Two questions that emerge in my mind from the above points:
1. How do you know what you have to unlearn as you go along in life?
2. When you find the safe people for you, how do you explain to yourself that there are those who are safe for others, but not for you? I often judge myself for finding more often people who I dont hit it off with, than those I do. How do I tell myself that thats ok? It leaves me wondering if there is something wrong with me for not attracting people to me like moths to a flame.
Would appreciate your feedback.
Thanks in advance.
Z.
26th February 2009
Hi Zarco,
I’m glad you glad what I like wrote. It’s always great to hear this.
Re knowing when it’s time to unlearn. For me it’s when I get frustrated and I’m thinking stuff like, “What am I doing wrong?” or “But I’m doing everything right” or “It’s worked every other time”.

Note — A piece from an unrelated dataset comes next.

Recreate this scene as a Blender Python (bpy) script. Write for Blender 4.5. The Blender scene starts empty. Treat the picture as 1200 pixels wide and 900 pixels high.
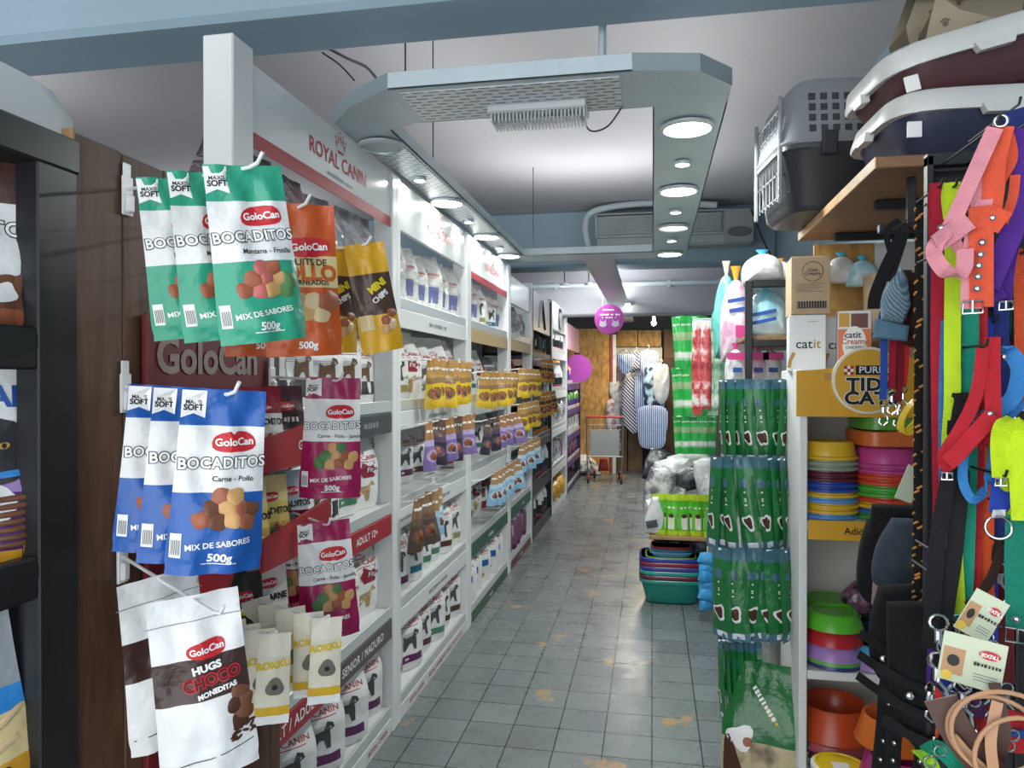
import bpy, bmesh, math, random
from mathutils import Vector, Matrix
V = Vector
SC = bpy.context.scene
COL = SC.collection
PI = math.pi
rnd = random.Random(7)

# ------------------------------------------------------------------ camera geometry (metres; aisle runs along +Y)
FPX, EYE = 865.0, 1.53
YAW, PITCH = math.atan(164.5 / FPX), math.atan(6 / FPX)
_ca, _sa, _cp, _sp = math.cos(YAW), math.sin(YAW), math.cos(PITCH), math.sin(PITCH)
CR = V((_ca, _sa, 0)); CF = V((-_sa * _cp, _ca * _cp, -_sp)); CU = V((-_sa * _sp, _ca * _sp, _cp))
def P(px, py, X=None, Y=None, Z=None):
    d = CF + CR * ((px - 600) / FPX) + CU * ((450 - py) / FPX)
    t = X / d.x if X is not None else Y / d.y if Y is not None else (Z - EYE) / d.z
    return V((0, 0, EYE)) + d * t

# ------------------------------------------------------------------ materials
def lin(h):
    h = h.lstrip('#')
    c = [int(h[i:i + 2], 16) / 255 for i in (0, 2, 4)]
    return tuple(x / 12.92 if x <= .04045 else ((x + .055) / 1.055) ** 2.4 for x in c) + (1,)
_M = {}
def mat(name, col='808080', rough=.5, metal=0, spec=.5, bump=0, bs=60, var=0, vs=8, emit=0, alpha=1, coat=0):
    if name in _M: return _M[name]
    m = bpy.data.materials.new(name); m.use_nodes = True
    nt = m.node_tree; b = nt.nodes['Principled BSDF']
    b.inputs['Base Color'].default_value = lin(col); b.inputs['Roughness'].default_value = rough
    b.inputs['Metallic'].default_value = metal; b.inputs['Specular IOR Level'].default_value = spec
    b.inputs['Coat Weight'].default_value = coat
    if alpha < 1: b.inputs['Alpha'].default_value = alpha
    if emit:
        b.inputs['Emission Color'].default_value = lin(col); b.inputs['Emission Strength'].default_value = emit
    tc = None
    if bump or var: tc = nt.nodes.new('ShaderNodeTexCoord')
    if bump:
        n = nt.nodes.new('ShaderNodeTexNoise'); n.inputs['Scale'].default_value = bs; n.inputs['Detail'].default_value = 3
        bp = nt.nodes.new('ShaderNodeBump'); bp.inputs['Strength'].default_value = bump; bp.inputs['Distance'].default_value = .01
        nt.links.new(tc.outputs['Object'], n.inputs['Vector']); nt.links.new(n.outputs['Fac'], bp.inputs['Height'])
        nt.links.new(bp.outputs['Normal'], b.inputs['Normal'])
    if var:
        n = nt.nodes.new('ShaderNodeTexNoise'); n.inputs['Scale'].default_value = vs; n.inputs['Detail'].default_value = 5
        r = nt.nodes.new('ShaderNodeValToRGB'); c = lin(col)
        r.color_ramp.elements[0].position = .3; r.color_ramp.elements[1].position = .7
        r.color_ramp.elements[0].color = tuple(x * (1 - var) for x in c[:3]) + (1,)
        r.color_ramp.elements[1].color = tuple(min(1, x * (1 + var * .7)) for x in c[:3]) + (1,)
        nt.links.new(tc.outputs['Object'], n.inputs['Vector']); nt.links.new(n.outputs['Fac'], r.inputs['Fac'])
        nt.links.new(r.outputs['Color'], b.inputs['Base Color'])
    _M[name] = m
    return m
def nodes_mat(name, rough=.5, spec=.5):
    m = bpy.data.materials.new(name); m.use_nodes = True; _M[name] = m
    nt = m.node_tree; b = nt.nodes['Principled BSDF']
    b.inputs['Roughness'].default_value = rough; b.inputs['Specular IOR Level'].default_value = spec
    N = lambda t, **k: _node(nt, t, **k)
    return m, nt, b, N
def _node(nt, t, **k):
    n = nt.nodes.new(t)
    for a, v in k.items():
        if a in n.inputs.keys() if isinstance(a, str) else False: n.inputs[a].default_value = v
        else: setattr(n, a, v)
    return n
def ramp(nt, stops):
    r = nt.nodes.new('ShaderNodeValToRGB'); e = r.color_ramp.elements
    while len(e) < len(stops): e.new(.5)
    for el, (p, c) in zip(e, stops): el.position = p; el.color = lin(c) if isinstance(c, str) else (c, c, c, 1)
    return r
def foil(name, col, rough=.32): return mat('foil_' + name, col, rough, spec=.5, bump=.6, bs=24)
def cloth(name, col): return mat('cloth_' + name, col, .85, spec=.2, bump=.25, bs=220, var=.12, vs=30)
def plas(name, col, rough=.3): return mat('plastic_' + name, col, rough, spec=.5, var=.05, vs=6)
def ink(name, col): return mat('ink_' + name, col, .45, spec=.4)

def mapped(nt, scale=(1, 1, 1), rot=(0, 0, 0), coord='Object'):
    tc = nt.nodes.new('ShaderNodeTexCoord'); mp = nt.nodes.new('ShaderNodeMapping')
    mp.inputs['Scale'].default_value = scale; mp.inputs['Rotation'].default_value = rot
    nt.links.new(tc.outputs[coord], mp.inputs['Vector']); return mp.outputs['Vector']
def wood(name, c0, c1, scale=(14, 14, 1.2), rough=.55):
    if name in _M: return _M[name]
    m, nt, b, N = nodes_mat(name, rough)
    v = mapped(nt, scale); n = N('ShaderNodeTexNoise', Scale=2.2, Detail=7, Roughness=.65, Distortion=1.2)
    r = ramp(nt, [(.28, c0), (.72, c1)])
    nt.links.new(v, n.inputs['Vector']); nt.links.new(n.outputs['Fac'], r.inputs['Fac']); nt.links.new(r.outputs['Color'], b.inputs['Base Color'])
    bp = N('ShaderNodeBump', Strength=.15); nt.links.new(n.outputs['Fac'], bp.inputs['Height']); nt.links.new(bp.outputs['Normal'], b.inputs['Normal'])
    return m
def osb(name, c0, c1, c2, s=28):
    if name in _M: return _M[name]
    m, nt, b, N = nodes_mat(name, .6)
    v = mapped(nt, (1, 1, .45)); vo = N('ShaderNodeTexVoronoi', Scale=s); no = N('ShaderNodeTexNoise', Scale=s * .5, Detail=4)
    mx = N('ShaderNodeMixRGB', Fac=.55); r = ramp(nt, [(.2, c0), (.5, c1), (.8, c2)])
    nt.links.new(v, vo.inputs['Vector']); nt.links.new(v, no.inputs['Vector'])
    nt.links.new(vo.outputs['Color'], mx.inputs[1]); nt.links.new(no.outputs['Fac'], mx.inputs[2])
    nt.links.new(mx.outputs[0], r.inputs['Fac']); nt.links.new(r.outputs['Color'], b.inputs['Base Color'])
    return m
def stripes(name, c0, c1, scale=40, rot=(0, 0, 0), sharp=.1, distort=0):
    if name in _M: return _M[name]
    m, nt, b, N = nodes_mat(name, .85, .2)
    v = mapped(nt, (1, 1, 1), rot); w = N('ShaderNodeTexWave', Scale=scale, Distortion=distort); r = ramp(nt, [(.5 - sharp, c0), (.5 + sharp, c1)])
    nt.links.new(v, w.inputs['Vector']); nt.links.new(w.outputs['Fac'], r.inputs['Fac']); nt.links.new(r.outputs['Color'], b.inputs['Base Color'])
    return m
def blotch(name, stops, scale=12, rough=.4, detail=3, bump=.3):
    if name in _M: return _M[name]
    m, nt, b, N = nodes_mat(name, rough)
    v = mapped(nt); n = N('ShaderNodeTexNoise', Scale=scale, Detail=detail, Roughness=.6); r = ramp(nt, stops)
    nt.links.new(v, n.inputs['Vector']); nt.links.new(n.outputs['Fac'], r.inputs['Fac']); nt.links.new(r.outputs['Color'], b.inputs['Base Color'])
    n2 = N('ShaderNodeTexNoise', Scale=28, Detail=2); bp = N('ShaderNodeBump', Strength=bump, Distance=.01)
    nt.links.new(v, n2.inputs['Vector']); nt.links.new(n2.outputs['Fac'], bp.inputs['Height']); nt.links.new(bp.outputs['Normal'], b.inputs['Normal'])
    return m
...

Re safe people. First some of us do just get on better with some than others. We all have different sensitivities. For me if people don’t like me it’s not such an issue. But if they suggest I’m no good at my job then I find this much harder to just let go by.
As to our judgements of ourselves about this. Long-term stuff like this can go back to childhood. Which means getting for ourselves now the nurture we missed out on then. Did you somehow get the message that you needed to be charismatic to be worthwhile. What I mean by getting the nurture is getting what we want in another way. Instead of me doing well all the time I can just do what I enjoy (like having hot baths for instance).
I don’t know you and so can’t really know your situation but I hope these few general thoughts are useful.